Question

For what value of k: 2k, \[k+10\] and \[3k+2\] are in A.P?

Answer 1

Hint: In this case, we will use the conditions for three consecutive terms to be, which is \[2b=a+c\] where b is the middle term, a is the first term and c is the third term. We will receive one variable equation here, which is k.

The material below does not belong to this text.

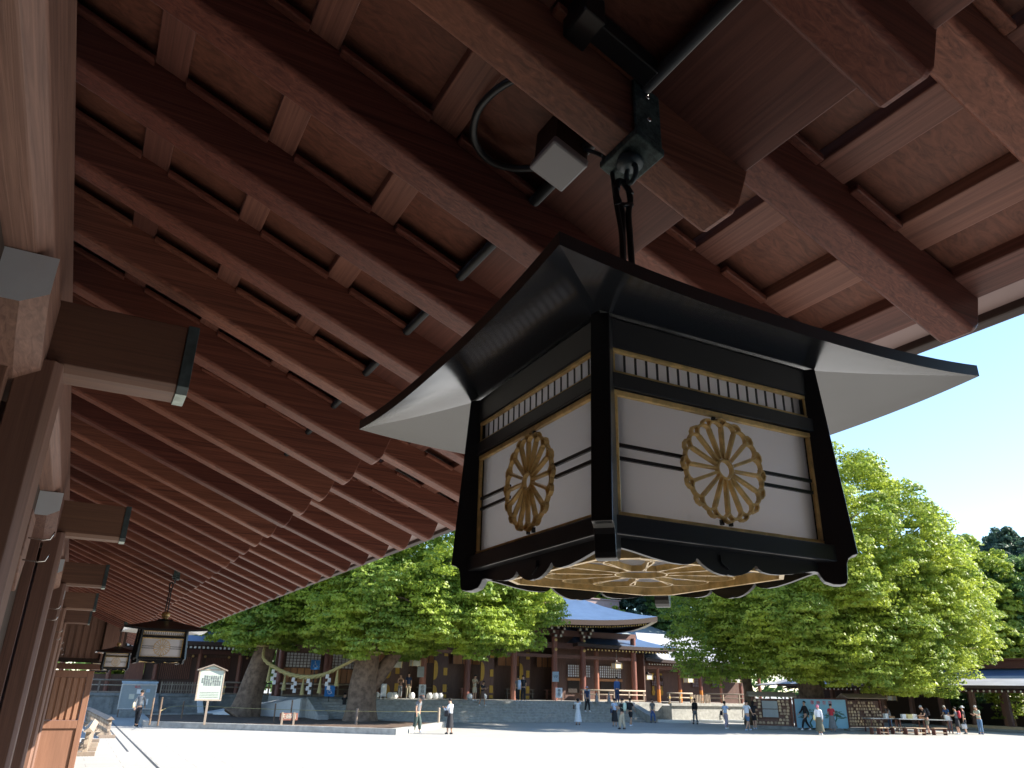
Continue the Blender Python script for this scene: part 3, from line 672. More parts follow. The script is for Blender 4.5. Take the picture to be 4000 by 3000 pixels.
camphor2 = tree('camphor_tree', 'broad camphor tree with a forked trunk at the right end of the sacred rope', [((tB.x-.15, tB.y, 0), 1.08), ((tB.x-.1, tB.y, .8), .88), ((tB.x-.1, tB.y, 2.0), .82), ((tB.x+.0, tB.y, 3.2), .76), ((tB.x-.1, tB.y, 4.6), .66), ((tB.x+.2, tB.y, 6.0), .55)],
     [(19.6, 47.3, 10.0, 7.6, 7.4, 6.6), (16.2, 44.8, 6.6, 3.6, 3.4, 2.6), (20.4, 43.6, 6.2, 3.9, 3.4, 2.5), (24.0, 44.8, 7.4, 3.0, 3.4, 3.2)], 'leaf camphor', 1.35, 200, .165, .55, 3.9, lobes=(24, 66),
     blobs=[([Vector((tB.x+.35, tB.y, 1.9)), Vector((tB.x+.95, tB.y-.1, 2.9)), Vector((tB.x+1.9, tB.y-.2, 4.2)), Vector((tB.x+3.2, tB.y-.2, 6.2))], [.42, .46, .38, .3], 12)], limbs=8)
camphor3 = tree('camphor_tree', 'tall domed camphor tree above the votive plaque racks, right of the near lantern', [((tC.x, tC.y, 0), 1.1), ((tC.x, tC.y, 1.5), .82), ((tC.x, tC.y, 3.2), .85), ((tC.x+.2, tC.y, 5), .9), ((tC.x+.4, tC.y, 7), .75)],
     [(44.9, 38.0, 10.9, 8.0, 7.8, 7.2), (51.0, 35.6, 7.0, 4.9, 4.6, 4.4), (44.0, 37.0, 6.6, 5.2, 4.4, 3.6), (46.5, 35.2, 5.8, 5.0, 3.8, 2.9)], 'leaf bright', 1.4, 200, .165, .55, 2.9, limbs=9, lobes=(24, 70))
# a broad mid-green tree at the left of that dome, and the wood beyond the roofs
BGT = [('leafy_tree', 'mid green broad tree in front of the side hall, left of the tall domed camphor', (44.6, 44.6, 0), [(41.0, 43.4, 7.2, 3.2, 3.2, 4.2), (42.0, 42.5, 5.9, 3.0, 2.6, 2.9)], 'leaf camphor', 1.2, 110, .17, 3.1, .4),
 ('forest_tree', 'yellow-green tree peeking above the far roof ridge behind the hall', (57.5, 82, 0), [(57.5, 82, 9.2, 4.2, 4, 4.6)], 'leaf bright', 1.1, 60, .34, None, .4),
 ('forest_tree', 'dark bluish tree behind the hall, rising right of the upturned eave', (62, 80, 0), [(62, 80, 9.5, 5.5, 4, 6)], 'leaf blue', 1.2, 60, .36, None, .45),
 ('forest_tree', 'tall dark tree far behind the side hall roofs, left of the domed camphor', (68, 74, 0), [(68, 74, 12, 7, 5, 8)], 'leaf dark', 1.3, 60, .36, None, .45),
 ('forest_tree', 'olive tree spreading over the far gallery roof, right of the domed camphor', (70, 42.5, 0), [(70.5, 42.0, 9.6, 4.8, 4.5, 4.8), (69, 41, 6.5, 4, 4, 3)], 'leaf bright', 1.1, 70, .30, None, .4),
 ('forest_tree', 'dark green tree at the right edge behind the gallery roof', (76, 38, 0), [(76.5, 38, 8.6, 6, 5, 5.6)], 'leaf dark', 1.2, 70, .32, None, .45),
 ('forest_tree', 'grey-blue crowned tree far away against the sky near the right edge', (104, 56, 0), [(105, 56, 16, 7.5, 6, 5.5), (100, 54, 12, 7, 6, 6)], 'leaf blue', 1.4, 60, .42, None, .7),
 ('forest_tree', 'sparse thin-branched treetop against the sky just right of the domed camphor', (84.5, 51.0, 0), [(84.5, 51.2, 16.0, 2.2, 2.0, 2.0), (87.5, 50.6, 14.2, 1.6, 1.6, 1.3), (85.2, 51, 12.6, 2.4, 2, 2.6)], 'leaf dark', .8, 26, .30, None, .3),
 ('forest_tree', 'dark tree behind the left wing roof beside the leaning trunk', (14, 84, 0), [(13, 84, 8, 7, 5, 6)], 'leaf dark', 1.2, 60, .34, None, .5),
 ('forest_tree', 'bright hedge-like tree seen through the left wing, between the second and third lanterns', (4.6, 78, 0), [(4.4, 78, 3.4, 2.6, 2, 2.4)], 'leaf bright', .8, 60, .3, None, .2),
 ('shrub', 'bright green shrub seen through the openings of the right gallery', (64.9, 37.0, 0), [(64.9, 37.0, 1.9, .9, 1.6, 1.0)], 'leaf bright', .5, 70, .16, None, .08),
 ('shrub', 'dark green shrub behind the right gallery posts near the bald visitor', (65.2, 41.5, 0), [(65.2, 41.5, 1.8, .9, 2.0, 1.0)], 'leaf dark', .5, 70, .16, None, .08),
 ('garden_tree', 'tree standing behind the viewer, mirrored in the lantern panes', (17, -17, 0), [(17, -17, 9.5, 8, 7, 6.5)], 'leaf camphor', 1.2, 70, .3, None, .6),
 ('garden_tree', 'second tree behind the viewer, to the right, mirrored in the lantern panes', (36, -19, 0), [(36, -19, 10, 9, 7, 7)], 'leaf dark', 1.2, 60, .34, None, .6)]
for nm, lb, b_, el, lm, cr, per, sz, zm, tr in BGT:
    e0 = el[0]; tree(nm, lb, [(b_, tr), ((b_[0], b_[1], e0[2]*.45), tr*.8), ((e0[0], e0[1], e0[2]*.8), tr*.55)], el, lm, cr, per, sz, .45, zm, limbs=5, barkm='bark', lobes=(16, 34) if cr > .6 else None)
# bed round the two rope-tied trees
bed = [(3.77, 45.1), (7.83, 41.9), (14.2, 37.1), (15.6, 38.6), (20.0, 44.1), (15.5, 49.5), (9.5, 56.5), (4.3, 55)]
def inset(P, d):
    cx_ = sum(p[0] for p in P)/len(P); cy_ = sum(p[1] for p in P)/len(P); out = []
    for x, y in P:
        v = Vector((cx_-x, cy_-y)); v.normalize(); out.append((x+v.x*d, y+v.y*d))
    return out
inn = inset(bed, .38); kb = MB(); n = len(bed)
for i in range(n):
    j = (i+1) % n; a, b, c, d = bed[i], bed[j], inn[j], inn[i]
    kb.add([(*a, 0), (*b, 0), (*c, 0), (*d, 0), (*a, .27), (*b, .27), (*c, .27), (*d, .27)], [(4, 5, 6, 7), (0, 1, 5, 4), (2, 3, 7, 6)])
setp(obj('kerb', kb, 'granite'), kind='structure')
sb = MB(); sb.add([(*p, .20) for p in inset(bed, .36)], [tuple(range(n))]); setp(obj('planting_bed', sb, 'soil'), kind='structure')
# sacred rope with tassels and paper streamers
ropeP = [Vector((tA.x+.55, tA.y-.75, 4.35)), AT(1030, 2572, 51.8), AT(1075, 2608, 51.0), AT(1130, 2634, 50.2), AT(1195, 2645, 49.2), AT(1262, 2636, 48.3), AT(1330, 2605, 47.3), Vector((tB.x-.35, tB.y-1.0, 3.95))]
rope = empty('sacred_rope', ropeP[4], 'thick straw rope with tassels and white paper streamers, sagging between the two camphor trunks', 'rope')
P = spline(ropeP, 8); n = len(P)
rs_ = [.075+.055*math.sin(math.pi*i/(n-1)) for i in range(n)]
rm = MB()
for ph in (0, 2.09, 4.19):
    Q = []
    for i, p in enumerate(P):
        t = (P[min(i+1, n-1)]-P[max(i-1, 0)]).normalized(); u = t.cross(Vector((0, 0, 1))).normalized(); w_ = u.cross(t); a = i*.8+ph
        Q.append(p+(u*math.cos(a)+w_*math.sin(a))*rs_[i]*.5)
    rm.tube(Q, [r_*.62 for r_ in rs_], 6)
obj('twisted_rope', rm, 'straw rope', rope, smooth=True)
lp = MB(); lp.tube([Vector((tA.x+.62+.78*math.cos(R(a)), tA.y+.78*math.sin(R(a)), 4.35)) for a in range(0, 360, 20)], .07, 7, closed=True)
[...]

Complete step-by-step answer:
Given, 2k, \[k+10\] and \[3k+2\] are three consecutive terms of an A.P
As we know that for the three consecutive terms a, b and c to be in A.P, twice of the second term should be equal to sum of first and last that is \[2b=a+c\]
For the given terms to be in an A.P, twice of the middle term which is\[k+10\]should be equal to sum of the first term which is 2k and second term which is \[3k+2\]
\[2\left( k+10 \right)=\left( 2k \right)+\left( 3k+2 \right)\]
By simplifying this we get:
\[2k+20=5k+2\]
By rearranging the term, we get:
\[18=3k\]
Therefore, we get the value of k from above equation:
\[k=6\]
Hence, the required value of k is 6.
So, the correct answer is “\[k=6\]”.

Note: Arithmetic progression (AP) is a set of terms in which the common difference between them remains the same. The difference between two words should be equal to the difference between the last two terms for any three consecutive terms a, b, and c to be in AP that is \[b-a=c-b\] from this we get the expression of Arithmetic progression is given as \[2b=a+c\].